A spokesman for Senate Majority Leader John Thune (R-South Dakota) dismissed the new proposal, posting on X that Democrats’ demand to extend the subsidies counts as “negotiation – something that can only take place after the government reopens.” Also on X, multiple blocs of House Republicans scoffed at the offer.

The offer caps a tumultuous week in which some Senate Democrats began coalescing around a path to reopen the government that Republicans would support, only to draw back after sweeping electoral victories Tuesday.

An agreement had been emerging earlier this week that appealed to about a dozen Senate Democrats – more than enough to end the shutdown, now the longest in American history. It would have advanced an existing proposal to temporarily fund the government, which would later be tweaked to add three full-year spending bills for specific agencies. That package would come with a guarantee of a future Senate vote on a policy to extend the ACA subsidies.

The new plan was spearheaded by Sen. Gary Peters (D-Michigan,) who has been part of negotiations on potential paths forward for weeks, after hours of internal discussions Thursday. The caucus determined that after Tuesday’s elections, it was no longer “viable” to go along with the earlier negotiations, according to a Democratic aide, who spoke on the condition of anonymity to describe private talks. Peters floated the new offer as an alternative.

Democrats framed the offer as a concession after proposing in September that Congress make the subsidies permanent, along with other policy demands.

“Look, if I had my way, we would be making these enhanced premium tax credits for working families permanent,” Sen. Tammy Baldwin (D-Wisconsin) said Friday on the Senate floor. “But I understand that we can’t get everything that we want.”

But Thune has ruled out including an extension of the subsidies or any other Democratic policy proposals in legislation to fund the government. He has pointed out that the funding bill does not include any Republicans policies, either.

Instead, Thune has offered to hold a vote on extending the subsidies once Democrats vote to reopen the government. Democrats have not taken him up on it in part because House Speaker Mike Johnson (R-Louisiana) has not made a similar promise – and President Donald Trump has not committed to signing such a bill.

“We trust Leader Thune, we trust our Republican colleagues,” Sen. Peter Welch (D-Vermont) said Friday on the Senate floor. “But what happens after it goes out of the Senate? We have no guarantee whatsoever it will be taken up in the House – at all.”

Trump posted Friday afternoon on social media that the Senate should stay in Washington until lawmakers reach a deal to end the shutdown – and if they can’t, that the GOP should abolish the Senate filibuster, which would let Republicans reopen the government on their own. The president has made that demand several times this week, but it doesn’t appear to have enough support to pass.

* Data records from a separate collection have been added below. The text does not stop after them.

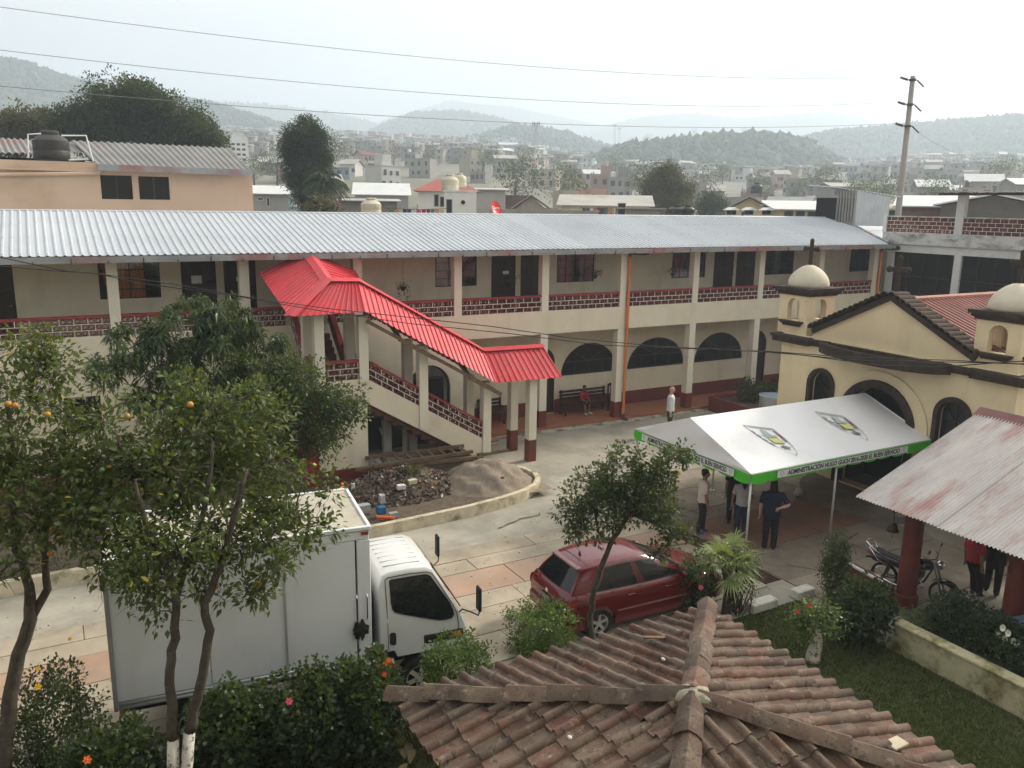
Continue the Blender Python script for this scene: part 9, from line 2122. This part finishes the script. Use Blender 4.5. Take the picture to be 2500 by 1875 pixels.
for i, (x0, x1, lab) in enumerate(((11.95, 12.65, 'long white kerb stone at the lawn corner by the palm'), (13.25, 13.75, 'short white kerb stone behind the columnar shrub'))):
    t = thing('white_kerb_stone', lab, 'kerb stone', (x0, -13.85, 0)); MB().bevbox(x0, -14.02, 0, x1, -13.76, 0.20, 0.02).build('stone', mat('whitewashed_stone', (0.62, 0.60, 0.54), var=0.1, scale=5, rough=0.9, stain=(0.35, 0.33, 0.28), sscale=3), t)
kb = thing('hedge_kerb', 'low dark kerb along the front of the hedge', 'kerb', (2.5, -15.1, 0)); km = MB(); path_wall(km, [(-5, -14.15), (0, -14.15), (4.5, -14.2), (6.2, -14.2)], 0.16, 0.14); km.build('kerb_wall', KERBM, kb)
ck = MB()
for x, y, dx, dy in ((14.2, -8.3, 0.02, 0.25), (14.3, -7.0, 0.05, -0.25), (15.2, -13.0, 0.28, 0.05), (14.4, -12.6, 0.22, -0.2), (16.5, -8.2, 0.3, 0.02), (11.5, -8.6, 0.3, 0.04), (12.2, -10.2, 0.22, -0.06), (9.5, -7.6, 0.25, 0.02)):
    p = np.array([x, y])
    for k in range(9):
        q = p+np.array([dx, dy])*random.uniform(0.5, 1.2)+np.random.normal(size=2)*0.06; w = random.uniform(0.008, 0.03); n_ = unit(np.array([-(q-p)[1], (q-p)[0]]))*w
        ck.add([(*(p-n_), 0.0265), (*(q-n_), 0.0265), (*(q+n_), 0.0265), (*(p+n_), 0.0265)], [(0, 1, 2, 3)]); p = q
ck.build('paving_cracks', JOINT, None, kind='stuff')
p = np.stack([np.random.uniform(-4, 18, 900), np.random.uniform(-13.6, -7, 900), np.full(900, 0.024)], 1); d = rnd_dirs(900); d[:, 2] *= 0.1
link('fallen_leaves', np_mesh('fallen_leaves', *leaf_arrays(p, d, 0.05, 0.03, 0.0), mat('dry_leaf', (0.13, 0.085, 0.035), var=0.4, scale=20, rough=0.9, island=0.5)), None, kind='stuff')
HB = thing('own_building', 'tall plain building the courtyard is seen from', 'building', (5, -28, 0))
MB().box(-22, -34, 0, 30, -26.2, 7.0).build('lower_floors', CREAM, HB); MB().box(-22, -34, 7.0, 30, -27.5, 11.5).build('top_floor', CREAM, HB)
for o in bpy.data.objects:
    if '_local' in o.keys(): del o['_local']
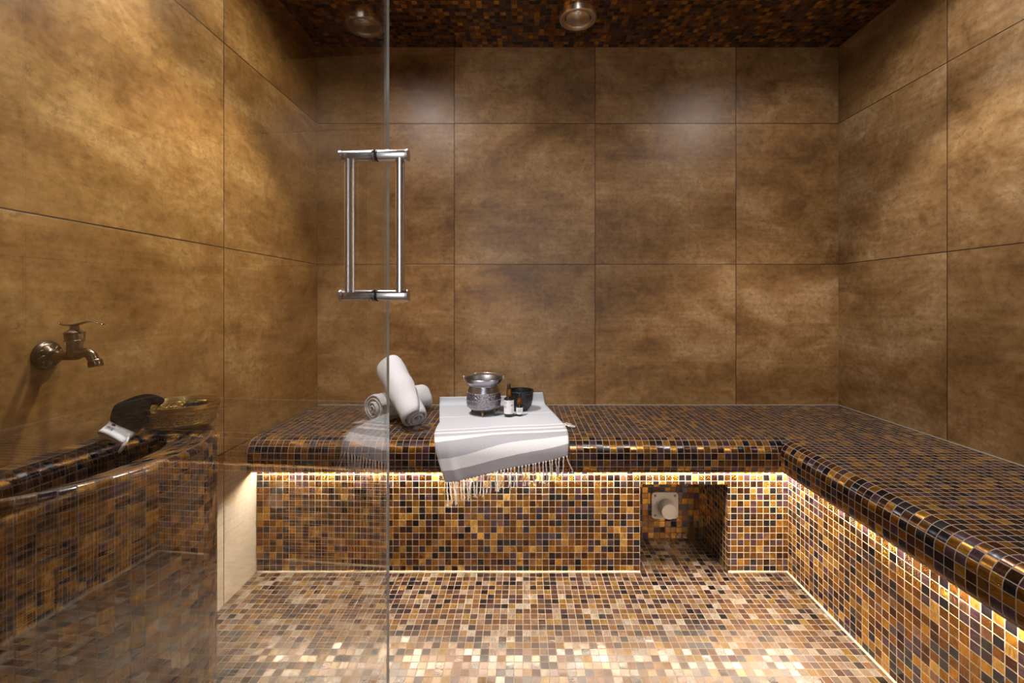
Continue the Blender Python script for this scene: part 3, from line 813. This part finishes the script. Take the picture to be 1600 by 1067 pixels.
for j in range(3):
    a = -PI / 2 + 2 * PI * j / 3; bm = bmesh.new(); c, s = math.cos(a), math.sin(a)
    add_tube(bm, [(PX + c * .046, PY + s * .046, ZT2 + .019), (PX + c * .053, PY + s * .053, ZT2 + .009), (PX + c * .056, PY + s * .056, ZT2)], [.0085, .005, .0032], 12)
    link('foot', bm, M['bronze'], pt, True)
for sx in (-1, 1):
    bm = bmesh.new()
    add_tube(bm, [(PX + sx * .071, PY, ZT2 + .127), (PX + sx * .0760, PY, ZT2 + .131), (PX + sx * .0780, PY, ZT2 + .139), (PX + sx * .0760, PY, ZT2 + .144)], [.003, .0042, .0042, .002], 10, True, .6)
    link('lug', bm, M['steel'], pt, True)
bm = bmesh.new()
add_tube(bm, [(PX + .0785 * math.cos(a), PY + .0785 * math.sin(a), ZT2 + .140 + .003 * math.sin(a)) for a in (PI * q / 28 for q in range(29))], .0021, 10)
link('bail_handle', bm, M['steel'], pt, True)

def bottle(name, label, x, y, R, bh, nr_, nh, br, bhh, lab0, lab1, marks):
    t = thing(name, label, 'bottle', (x, y, ZT2), 'dropper bottles on the striped towel')
    bm = bmesh.new(); add_lathe(bm, [(0, 0), (R * .9, 0), (R, .003), (R, bh - .004), (R * .93, bh), (nr_ * 1.15, bh + .004), (nr_ * 1.02, bh + .006)], 40, (x, y, ZT2))
    link('bottle_body', bm, M['darkglass'], t, True, 60)
    z0 = bh + .006
    bm = bmesh.new(); add_lathe(bm, [(nr_ * 1.02, z0), (nr_, z0 + .002), (nr_, z0 + nh * .6), (nr_ * .8, z0 + nh * .9), (br, z0 + nh)], 32, (x, y, ZT2))
    link('neck', bm, M['amber'], t, True, 60)
    z1 = z0 + nh
    bm = bmesh.new(); add_lathe(bm, [(br * 1.0, z1), (br * 1.08, z1 + .002), (br, z1 + .004), (br * .98, z1 + bhh * .8), (br * .7, z1 + bhh * .96), (0, z1 + bhh)], 28, (x, y, ZT2))
    link('dropper_bulb', bm, M['black'], t, True, 60)
    bm = bmesh.new(); rr2 = R + .0004
    a0, a1 = -PI / 2 - 1.75, -PI / 2 + 1.75; cols = []
    for q in range(33):
        a = a0 + (a1 - a0) * q / 32; cols.append((bm.verts.new((x + rr2 * math.cos(a), y + rr2 * math.sin(a), ZT2 + lab0)), bm.verts.new((x + rr2 * math.cos(a), y + rr2 * math.sin(a), ZT2 + lab1))))
    for q0, q1 in zip(cols, cols[1:]): bm.faces.new((q0[0], q1[0], q1[1], q0[1]))
    lb = link('paper_label', bm, M['label'], t, True)
    bm = bmesh.new(); rr3 = R + .0008                           # tiny illegible print
    for (p0, p1, h0, h1) in marks:
        vs_ = []
        for q in range(5):
            a = -PI / 2 + p0 + (p1 - p0) * q / 4; vs_.append([bm.verts.new((x + rr3 * math.cos(a), y + rr3 * math.sin(a), ZT2 + lab0 + (lab1 - lab0) * h)) for h in (h0, h1)])
        for q0, q1 in zip(vs_, vs_[1:]): bm.faces.new((q0[0], q1[0], q1[1], q0[1]))
    link('print', bm, M['greyink'], lb)
    return t
bottle('dropper_bottle', 'taller amber dropper bottle with white label beside the silver pot', -.0530, 1.708, .0188, .066, .0098, .029, .0070, .021, .0095, .0605,
       [(.35, .95, .60, .645), (.45, .95, .675, .70), (.5, .9, .27, .30), (.5, .9, .13, .15), (-1.0, -.45, .9, .92), (-1., -.35, .82, .84), (-1., -.4, .74, .76), (-1., -.5, .55, .565), (-1., -.45, .50, .515), (-1, -.5, .45, .465), (.0, .9, .9, .915)])
bottle('dropper_bottle', 'shorter amber dropper bottle in front of the black bowl', -.0130, 1.714, .0125, .036, .0090, .024, .0046, .019, .0055, .0305,
       [(-.6, .5, .72, .76), (-.6, .3, .60, .64), (-.6, .5, .48, .52), (-.6, .4, .36, .40)])
bm = bmesh.new(); bx, by = -.0115, 1.806
add_lathe(bm, [(0, 0), (.030, 0), (.036, .003), (.046, .018), (.0515, .042), (.0530, .062), (.0530, .068), (.0550, .070), (.0552, .0765), (.0540, .0780), (.0520, .0775), (.0505, .062), (.048, .040), (.040, .016), (.028, .006), (0, .005)], 64, (bx, by, ZT2))
tag(link('stone_bowl', bm, M['stonebowl'], None, True, 50), 'black stone bowl at the back of the striped towel behind the bottles', 'bowl')

# ------------------------------------------------------------------ lights
def spot(name, loc, power, size, blend, col, rad=.035, aim=None):
    l = bpy.data.lights.new(name, 'SPOT'); l.energy = power; l.spot_size = math.radians(size); l.spot_blend = blend; l.color = col; l.shadow_soft_size = rad
    o = bpy.data.objects.new(name, l); C.objects.link(o); o.location = loc
    d = (Vector(aim) - Vector(loc)) if aim else Vector((0, 0, -1))
    o.rotation_euler = d.to_track_quat('-Z', 'Y').to_euler()
    return o
WHT = (1., .93, .88)
for x, y, pw in ((-.50, 1.26, 56), (.97, 1.25, 48), (-.66, .86, 48), (.97, .40, 36)):
    spot('downlight', (x, y, ZC - .012), pw, 84, .35, WHT)
    if y > 1: spot('downlight_spill', (x, y, ZC - .012), pw * .32, 168, .5, WHT)
for nm, pw, sx, sy, loc, rot in (('hallway_fill', 9, 1.0, .4, (.15, -1.2, 2.28), (0, 0, 0)), ('handle_fill_strip', 17, .42, 1.5, (-.18, -1.97, 1.15), (PI / 2, 0, 0))):  # unseen area fills added behind the camera to brighten the door handles
    al_ = bpy.data.lights.new(nm, 'AREA'); al_.energy = pw; al_.shape = 'RECTANGLE'; al_.size = sx; al_.size_y = sy; al_.color = (.93, .96, 1.)
    ao = bpy.data.objects.new(nm, al_); C.objects.link(ao); ao.location = loc; ao.rotation_euler = rot
W = bpy.data.worlds.new('World'); S.world = W; W.use_nodes = True
W.node_tree.nodes['Background'].inputs[0].default_value = (.9, .7, .5, 1); W.node_tree.nodes['Background'].inputs[1].default_value = .05

# ------------------------------------------------------------------ camera and view
cam = bpy.data.cameras.new('camera'); co = bpy.data.objects.new('camera', cam); C.objects.link(co)
co.location = (0, 0, H); co.rotation_euler = (PI / 2, 0, 0)
cam.sensor_fit = 'HORIZONTAL'; cam.sensor_width = 36; cam.lens = 703 / 1600 * 36
cam.shift_x = -17 / 1600; cam.shift_y = -63.5 / 1600; cam.clip_start = .01
S.camera = co
S.view_settings.view_transform = 'Standard'; S.view_settings.look = 'None'; S.view_settings.gamma = 1; S.view_settings.exposure = 0.
S.view_settings.use_curve_mapping = False
S.cycles.use_denoising = True
S.cycles.caustics_reflective = False; S.cycles.caustics_refractive = False
S.cycles.sample_clamp_indirect = 4.
S.cycles.max_bounces = 10; S.cycles.transparent_max_bounces = 12
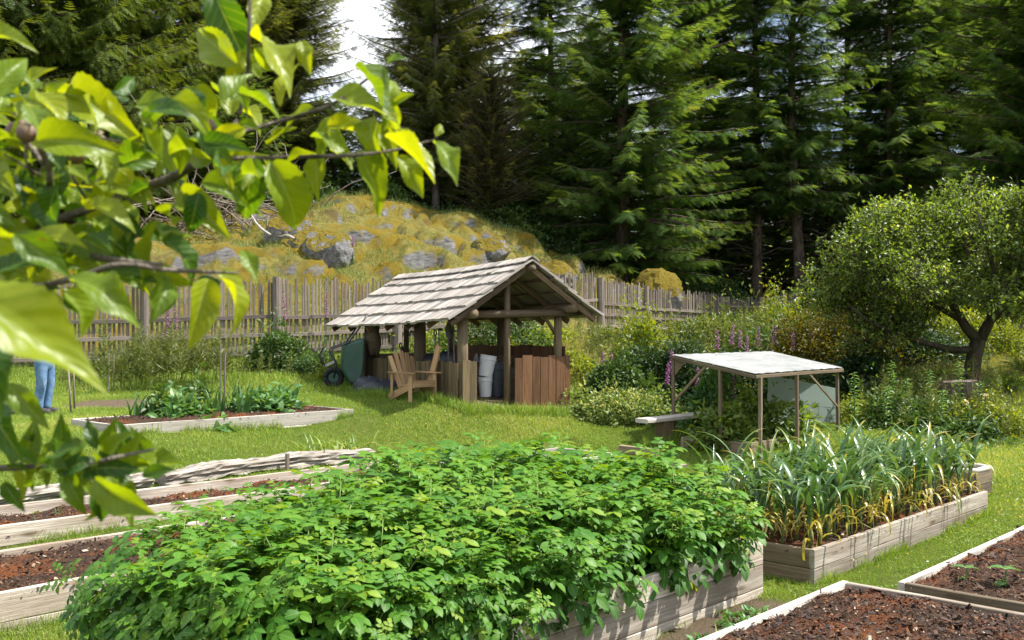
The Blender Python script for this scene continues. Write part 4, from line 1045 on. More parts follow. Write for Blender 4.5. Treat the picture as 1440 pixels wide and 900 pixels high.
def strap(nb, base, az, el, L, w, curl, rnd, segs=7, fold=.25, kink=None, tip=0.0):
    base = np.array(tuple(base), float); pts = [base]; e = el; h = np.array([math.cos(az), math.sin(az), 0])
    st = L/segs
    for i in range(segs):
        if kink is not None and i == kink: e -= .9
        d = h*math.cos(e)+np.array([0, 0, math.sin(e)]); pts.append(pts[-1]+d*st); e -= curl/segs*(1+i*.25)
    V, U, W = [], [], []; sd = np.array([-h[1], h[0], 0])
    for i, p in enumerate(pts):
        t = i/segs; ww = w*.5*(1-t**2.2)*(.8+.4*min(1, t*4))+.0008
        up = np.array([0, 0, fold*ww]); V += [p-sd*ww+up, p, p+sd*ww+up]; U += [t]*3; W += [-1, 0, 1]
    T = []
    for i in range(segs):
        for j in range(2): a = i*3+j; T += [(a, a+1, a+4), (a, a+4, a+3)]
    U = np.array(U); nb.raw(V, T, np.clip(rnd+tip*np.clip(U-.55, 0, 1)*2.2, 0, .95), U, np.array(W, float))

# ------------------------------------------------------------------ potato plants
def compound(seed, n=3, L=1.0):
    rr = random.Random(seed); lf = leaf_tpl(5, .66, .09, .24, .92); ps = []
    def ax(t): return np.array([0, t, -.22*t*t])
    ps.append((lf, fr1((0, 1, -.55), (0, .5, 1)), ax(.72), .44))
    for k in range(n):
        t = .62-.24*k
        for s in (-1, 1):
            ps.append((lf, fr1((s*(1+rr.uniform(-.2, .2)), .55, -.25+rr.uniform(-.25, .15)), (rr.uniform(-.3, .3)-s*.15, .2, 1)), ax(t)+np.array([0, rr.uniform(-.03, .03), 0]), rr.uniform(.28, .38)*(1-.14*k)))
    rib = (np.array([[-.008, 0, 0], [.008, 0, 0], [.006, .5, -.055], [-.006, .5, -.055], [0, .75, -.12]]), np.array([[0, 1, 2], [0, 2, 3], [3, 2, 4]]), np.zeros(5), np.zeros(5))
    ps.append((rib, np.eye(3), (0, 0, 0), 1.0)); return merge(ps)
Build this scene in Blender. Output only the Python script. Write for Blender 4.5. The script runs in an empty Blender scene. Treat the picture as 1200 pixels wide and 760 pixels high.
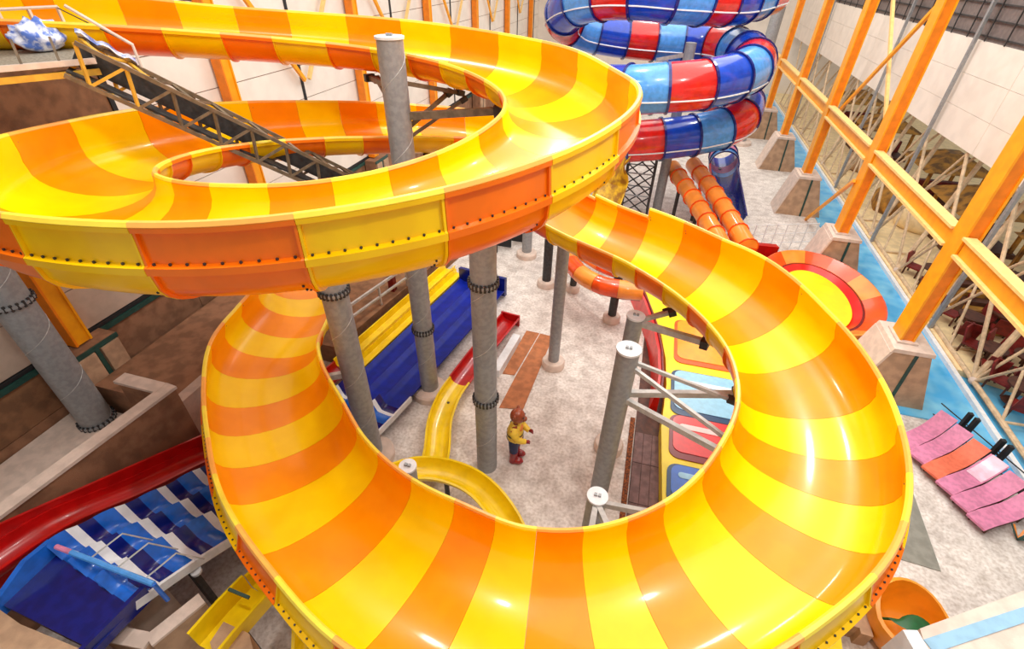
import bpy, math, random
import numpy as np
from mathutils import Vector, Matrix

random.seed(7)
SC = bpy.context.scene
COL = SC.collection

# ------------------------------------------------------------------ camera
CAM_H = 12.0
F_PX = 569.0
ROT = np.array(((0.96272, -0.17644, 0.20505), (0.26991, 0.57613, -0.77151), (0.01799, 0.79809, 0.60227)))
cd = bpy.data.cameras.new('camera')
cd.sensor_width = 36.0
cd.lens = F_PX / 1200.0 * 36.0
cd.clip_end = 300
cam = bpy.data.objects.new('camera', cd)
COL.objects.link(cam)
M4 = Matrix([list(ROT[i]) + [(0, 0, CAM_H)[i]] for i in range(3)] + [[0, 0, 0, 1]])
cam.matrix_world = M4
SC.camera = cam

# ------------------------------------------------------------------ world, lights, exposure
w = bpy.data.worlds.new('hall_light')
SC.world = w
w.use_nodes = True
w.node_tree.nodes['Background'].inputs[0].default_value = (1.0, 0.97, 0.93, 1)
w.node_tree.nodes['Background'].inputs[1].default_value = 0.43
SC.view_settings.view_transform = 'Standard'
SC.view_settings.look = 'None'
SC.view_settings.gamma = 1
SC.view_settings.exposure = 0.13


def area(name, loc, size, power, col=(1, .96, .9), rot=(0, 0, 0), size_y=None):
    l = bpy.data.lights.new(name, 'AREA')
    l.energy = power
    l.color = col
    l.shape = 'RECTANGLE'
    l.size = size
    l.size_y = size_y or size
    o = bpy.data.objects.new(name, l)
    COL.objects.link(o)
    o.location = loc
    o.rotation_euler = rot
    return o


area('skylight', (2, 16, 21), 16, 3600, size_y=34)
area('skylight_far', (2, 46, 21), 16, 2600, size_y=26)
for k, (lx, ly) in enumerate(((-6, 3), (-1, 15), (3, 4), (6, 14), (-4, 26), (5, 28), (-8, 14), (0, 40))):
    area('bay_lamp', (lx, ly, 17.5), 0.7, 420)

# ------------------------------------------------------------------ survey helpers: pixel on a known plane -> point
CP = np.array((0, 0, CAM_H))


def ray(px, py):
    return ROT @ np.array((px - 600.0, 380.0 - py, -F_PX))


def at(px, py, z):
    d = ray(px, py)
    return Vector(CP + d * ((z - CAM_H) / d[2]))


def at_x(px, py, x):
    d = ray(px, py)
    return Vector(CP + d * (x / d[0]))


def at_d(px, py, depth):
    return Vector(CP + ray(px, py) / F_PX * depth)


# ------------------------------------------------------------------ materials
def lin(c):
    return tuple(((v / 255.0) / 12.92 if v / 255.0 <= .04045 else ((v / 255.0 + .055) / 1.055) ** 2.4) for v in c)


def mat(name, rgb, rough=.5, metal=0.0, var=.08, scale=6.0, bump=0.0, bscale=40.0, coat=0.0, rgb2=None, detail=4, mix=(.4, .6), spec=.5):
    m = bpy.data.materials.new(name)
    m.use_nodes = True
    nt = m.node_tree
    b = nt.nodes['Principled BSDF']
    b.inputs['Roughness'].default_value = rough
    b.inputs['Metallic'].default_value = metal
    b.inputs['Specular IOR Level'].default_value = spec
    if coat:
        b.inputs['Coat Weight'].default_value = coat
        b.inputs['Coat Roughness'].default_value = .08
    c = lin(rgb)
    tc = nt.nodes.new('ShaderNodeTexCoord')
    n = nt.nodes.new('ShaderNodeTexNoise')
    n.inputs['Scale'].default_value = scale
    n.inputs['Detail'].default_value = detail
    nt.links.new(tc.outputs['Object'], n.inputs['Vector'])
    r = nt.nodes.new('ShaderNodeValToRGB')
    r.color_ramp.elements[0].position = mix[0]
    r.color_ramp.elements[1].position = mix[1]
    if rgb2 is None:
        lo = tuple(max(0, v * (1 - var)) for v in c)
        hi = tuple(min(1, v * (1 + var)) for v in c)
    else:
        lo, hi = c, lin(rgb2)
    r.color_ramp.elements[0].color = (*lo, 1)
    r.color_ramp.elements[1].color = (*hi, 1)
    nt.links.new(n.outputs['Fac'], r.inputs['Fac'])
    nt.links.new(r.outputs['Color'], b.inputs['Base Color'])
    if bump:
        n2 = nt.nodes.new('ShaderNodeTexNoise')
        n2.inputs['Scale'].default_value = bscale
        n2.inputs['Detail'].default_value = 6
        nt.links.new(tc.outputs['Object'], n2.inputs['Vector'])
        bp = nt.nodes.new('ShaderNodeBump')
        bp.inputs['Strength'].default_value = bump
        bp.inputs['Distance'].default_value = .02
        nt.links.new(n2.outputs['Fac'], bp.inputs['Height'])
        nt.links.new(bp.outputs['Normal'], b.inputs['Normal'])
    return m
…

Democrats swept elections in New Jersey, Virginia and New York City on Tuesday. President Donald Trump told Senate Republicans the shutdown was “a big factor” in their weak showing. The victories emboldened the Senate Democrats who have been pushing their colleagues to stay the course and prompted some of those open to a deal to reconsider whether they could move Republicans to negotiate further.

“Tuesday was a watershed moment,” said Sen. Chris Murphy (D-Connecticut), who has argued that a vote on ACA subsidies isn’t enough. “The country, first and foremost, was making a referendum on Donald Trump’s corruption and his mishandling of the economy. But they were also making a statement about this fight.”

Some Republicans said they were optimistic that a handful of Senate Democrats who have been negotiating with the GOP on how to end the shutdown would be willing to strike a deal that Republicans could accept.

“The hope is that there are five to 10 Democrats who will still come around and be reasonable,” Sen. Eric Schmitt (R-Missouri) told reporters after Democrats pitched their latest offer.

The Senate instead took a procedural vote Friday on a bill from Sen. Ron Johnson (R-Wisconsin) to pay federal workers who are required to work during a government shutdown. The bill was defeated 53-43, as it failed to get the 60 votes necessary to advance. Even if the Senate eventually passes that bill, it would not become law unless the House, which is not in session, also passes it.

Sens. Raphael G. Warnock (Georgia) and Jon Ossoff (Georgia) were the only Democrats to vote for the bill, along with all of the chamber’s Republicans who were present. Democrats have argued that the bill leaves too much room for the Trump administration to determine which federal workers will be paid and which will not.

Thune has repeatedly offered Democrats a commitment to vote on a policy of their choosing to extend ACA subsidies. Republicans disagree over how and whether to extend the subsidies, though, so many Democrats have been hesitant to vote to reopen without an agreed-upon policy that they know the GOP will also support.

As the shutdown has dragged on – threatening food aid, depriving federal workers of paychecks and creating staffing shortages at airports – the commitment to vote has become more appealing.

But Thursday morning, Johnson told reporters that he would not commit to holding a vote on health care subsidies in his chamber.

“I’m not promising anybody anything. I’m going to let this process play out,” he said.